Unlike Morgoth, who was more straightforward in his execution, Sauron's style is insidious, and in a sense more horrific for how slow and personal his tactics can be. His temper is such that he can play the long game, even play at being weak in order to earn trust or make his enemies complacent, and then next thing you know he has an old friend's corpse up as a war banner, or he has sunk a once great island down the Sea.
He bred the Orcs. Tolkien played with different version of the origin of Orcs, but what I like best is the version where they were corrupted Men, maybe even Elves, and although they were Melkor's idea, it was Sauron who had the ability, patience and tenacity to make the idea come to fruition.
He built cults. Do you know what cults are like? How they draw people in, what they make people believe, what they get people to do? From an outsider looking in it must have looked truly bizarre, but Sauron was able to turn a powerful nation against the Valar and painted Morgoth as the true god. Eru Ilúvatar was denied as a false god, and the Valar made to be liars. There were blood sacrifices, human sacrifices—all for a religion Sauron invented, but was so successful that, once Númenor was gone, Sauron brought the cult with him to Middle-earth.
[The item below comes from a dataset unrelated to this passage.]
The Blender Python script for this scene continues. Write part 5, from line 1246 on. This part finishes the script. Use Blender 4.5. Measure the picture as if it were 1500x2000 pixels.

He was called The Necromancer. What made him garner the title? Who gave it to him, and what had they seen? Surely the Nazgûl were not the first of their kind, not when the Nine were already so well-made. What manner of experimentation had Sauron done in order to make them, and what did the "failures" look like? What knowledge did he use to corrupt and circumvent the Gift of Ilúvatar, which gave Men free will and death, allowing their spirits to transcend Arda? And yet the Nazgûl were unable to die, and as wraiths they also lost their free will, bound to Sauron and the call of the Ring.
He corrupted kings. He corrupted his own kind. Curumo could not have been the only one, and we know Curumo was a powerful Maia in his own right, the leader of the Istari. Sauron played mind games with the best of people, and won. His ability to seduce even the most powerful beings and get them in his service was unparalleled.
Now imagine being a native of Mordor and witnessing the poisoning of the lands. And then an age later, imagine being from one of the villages around Rhovanion and experiencing the slow haunting of Amon Lanc. At least the Eldar could see Sauron and his agents; none of the Men can do so. What defense did the common Man have against such insidious evil? There must only have been odd sensations, a dread settling in, dreams that lure them in before turning into nightmares.